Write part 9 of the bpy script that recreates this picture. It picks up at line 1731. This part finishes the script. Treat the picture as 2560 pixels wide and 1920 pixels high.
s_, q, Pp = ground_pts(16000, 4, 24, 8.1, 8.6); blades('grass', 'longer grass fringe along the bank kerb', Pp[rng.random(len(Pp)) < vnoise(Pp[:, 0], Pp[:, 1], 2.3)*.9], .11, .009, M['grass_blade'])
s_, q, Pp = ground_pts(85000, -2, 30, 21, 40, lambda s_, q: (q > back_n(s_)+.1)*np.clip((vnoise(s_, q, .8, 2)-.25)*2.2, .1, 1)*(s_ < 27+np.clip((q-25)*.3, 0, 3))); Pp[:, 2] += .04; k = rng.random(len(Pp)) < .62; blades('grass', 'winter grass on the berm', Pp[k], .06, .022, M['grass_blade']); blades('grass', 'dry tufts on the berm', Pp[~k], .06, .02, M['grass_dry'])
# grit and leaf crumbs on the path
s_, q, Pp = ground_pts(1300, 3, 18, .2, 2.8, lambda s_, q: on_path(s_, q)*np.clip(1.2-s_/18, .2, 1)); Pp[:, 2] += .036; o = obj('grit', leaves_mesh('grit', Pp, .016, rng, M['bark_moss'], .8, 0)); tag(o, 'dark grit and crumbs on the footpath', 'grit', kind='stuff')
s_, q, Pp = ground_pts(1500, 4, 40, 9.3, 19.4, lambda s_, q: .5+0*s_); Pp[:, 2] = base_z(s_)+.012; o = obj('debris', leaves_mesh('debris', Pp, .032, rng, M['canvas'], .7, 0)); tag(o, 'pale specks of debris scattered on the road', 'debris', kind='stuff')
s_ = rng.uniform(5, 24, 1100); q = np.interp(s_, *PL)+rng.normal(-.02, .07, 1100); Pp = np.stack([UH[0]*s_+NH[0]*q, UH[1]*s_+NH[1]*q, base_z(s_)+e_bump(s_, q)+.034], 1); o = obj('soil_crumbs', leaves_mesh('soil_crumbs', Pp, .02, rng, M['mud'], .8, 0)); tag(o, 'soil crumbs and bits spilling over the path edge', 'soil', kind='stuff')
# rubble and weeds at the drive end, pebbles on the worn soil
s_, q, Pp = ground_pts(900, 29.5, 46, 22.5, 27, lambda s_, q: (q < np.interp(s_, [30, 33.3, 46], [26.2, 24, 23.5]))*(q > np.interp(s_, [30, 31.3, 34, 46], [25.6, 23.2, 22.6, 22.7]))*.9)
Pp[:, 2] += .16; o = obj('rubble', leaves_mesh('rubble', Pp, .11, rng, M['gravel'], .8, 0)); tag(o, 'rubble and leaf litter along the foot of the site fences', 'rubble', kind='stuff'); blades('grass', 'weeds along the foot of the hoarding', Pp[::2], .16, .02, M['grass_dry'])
____________________
> Task to complete:
Exactly reproduce every line of the data above.

> Expected output:
Write part 9 of the bpy script that recreates this picture. It picks up at line 1731. This part finishes the script. Treat the picture as 2560 pixels wide and 1920 pixels high.
s_, q, Pp = ground_pts(16000, 4, 24, 8.1, 8.6); blades('grass', 'longer grass fringe along the bank kerb', Pp[rng.random(len(Pp)) < vnoise(Pp[:, 0], Pp[:, 1], 2.3)*.9], .11, .009, M['grass_blade'])
s_, q, Pp = ground_pts(85000, -2, 30, 21, 40, lambda s_, q: (q > back_n(s_)+.1)*np.clip((vnoise(s_, q, .8, 2)-.25)*2.2, .1, 1)*(s_ < 27+np.clip((q-25)*.3, 0, 3))); Pp[:, 2] += .04; k = rng.random(len(Pp)) < .62; blades('grass', 'winter grass on the berm', Pp[k], .06, .022, M['grass_blade']); blades('grass', 'dry tufts on the berm', Pp[~k], .06, .02, M['grass_dry'])
# grit and leaf crumbs on the path
s_, q, Pp = ground_pts(1300, 3, 18, .2, 2.8, lambda s_, q: on_path(s_, q)*np.clip(1.2-s_/18, .2, 1)); Pp[:, 2] += .036; o = obj('grit', leaves_mesh('grit', Pp, .016, rng, M['bark_moss'], .8, 0)); tag(o, 'dark grit and crumbs on the footpath', 'grit', kind='stuff')
s_, q, Pp = ground_pts(1500, 4, 40, 9.3, 19.4, lambda s_, q: .5+0*s_); Pp[:, 2] = base_z(s_)+.012; o = obj('debris', leaves_mesh('debris', Pp, .032, rng, M['canvas'], .7, 0)); tag(o, 'pale specks of debris scattered on the road', 'debris', kind='stuff')
s_ = rng.uniform(5, 24, 1100); q = np.interp(s_, *PL)+rng.normal(-.02, .07, 1100); Pp = np.stack([UH[0]*s_+NH[0]*q, UH[1]*s_+NH[1]*q, base_z(s_)+e_bump(s_, q)+.034], 1); o = obj('soil_crumbs', leaves_mesh('soil_crumbs', Pp, .02, rng, M['mud'], .8, 0)); tag(o, 'soil crumbs and bits spilling over the path edge', 'soil', kind='stuff')
# rubble and weeds at the drive end, pebbles on the worn soil
s_, q, Pp = ground_pts(900, 29.5, 46, 22.5, 27, lambda s_, q: (q < np.interp(s_, [30, 33.3, 46], [26.2, 24, 23.5]))*(q > np.interp(s_, [30, 31.3, 34, 46], [25.6, 23.2, 22.6, 22.7]))*.9)
Pp[:, 2] += .16; o = obj('rubble', leaves_mesh('rubble', Pp, .11, rng, M['gravel'], .8, 0)); tag(o, 'rubble and leaf litter along the foot of the site fences', 'rubble', kind='stuff'); blades('grass', 'weeds along the foot of the hoarding', Pp[::2], .16, .02, M['grass_dry'])